Izvestia, Moskovsky Komsomolets

Competition between two parties of power dangerous for society

On October 28, the formal procedure for creating the country's second system-forming party, the left-of-center A Fair Russia, took place. The Party of Life, the Pensioners Party and the Rodina (Fatherland) parties have been consolidated into one.
But the question of whether the second party of power will be viable or not is still open. Despite support from the Kremlin, the existence of the new party is fraught with dangers for all of society, as well as for its own future.
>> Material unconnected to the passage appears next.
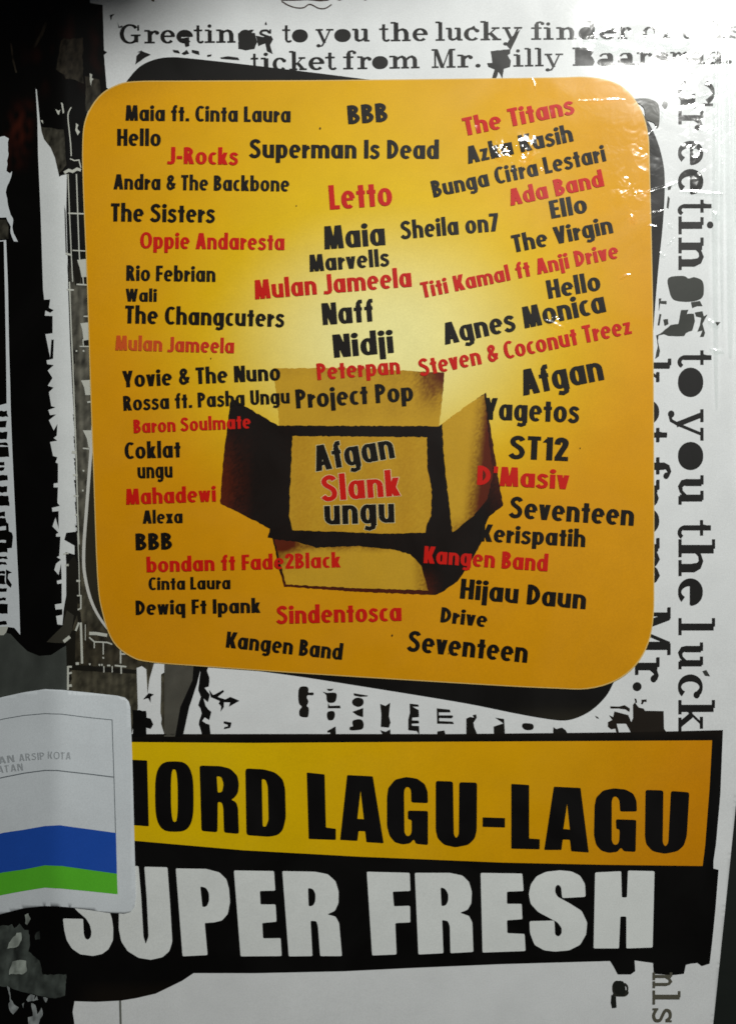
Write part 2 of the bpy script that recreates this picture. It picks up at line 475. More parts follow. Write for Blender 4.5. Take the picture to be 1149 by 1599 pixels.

The first alarming signal for the pro-presidential two-party political structure sounded October 27. The Federation Council (the Russian parliament's upper house), headed by Sergei Mironov, failed to approve the candidate for the auditor's post at the Audit Chamber simply because the candidate nominated by the Party of Life stepped aside (allegedly under pressure), and the other candidates from the United Russia party failed to gain the necessary majorities.
That is not the main issue, but if it goes on like this, the country is in for a full-scale political crisis one day. If the Federation Council and the State Duma (parliament's lower house) are headed by leaders of seriously competing parties, one can hardly expect a broad consensus in the Federation Council.
The second danger is even worse, because it combines the ambitions of the sponsors and participants in the new project. Sergei Mironov's supporters say openly that they now live according to the principle "all or nothing" - either they are Party Number One, or nobody. Numerous business groups that invested into the new party are no less resolute.
The degree of independence of the new party's leader from investors, among whom they say are representatives of law enforcement and security agencies, is another big question. The new party is not created to share power with United Russia. Its goal is to make the entire political system more reliable, to set up a sort of 'reserve political structure'," said Gleb Pavlovsky, the president of the Effective Policy Foundation.
"The method is questionable, because it creates as many problems as it is called upon to resolve," he added.
"Theoretically, the new party has been devised 'to pinch off' Communists' votes and keep the Fatherland's votes. At the same time, they would like to 'beat' United Russia," said Sergei Markov, director with the Institute of Political Studies.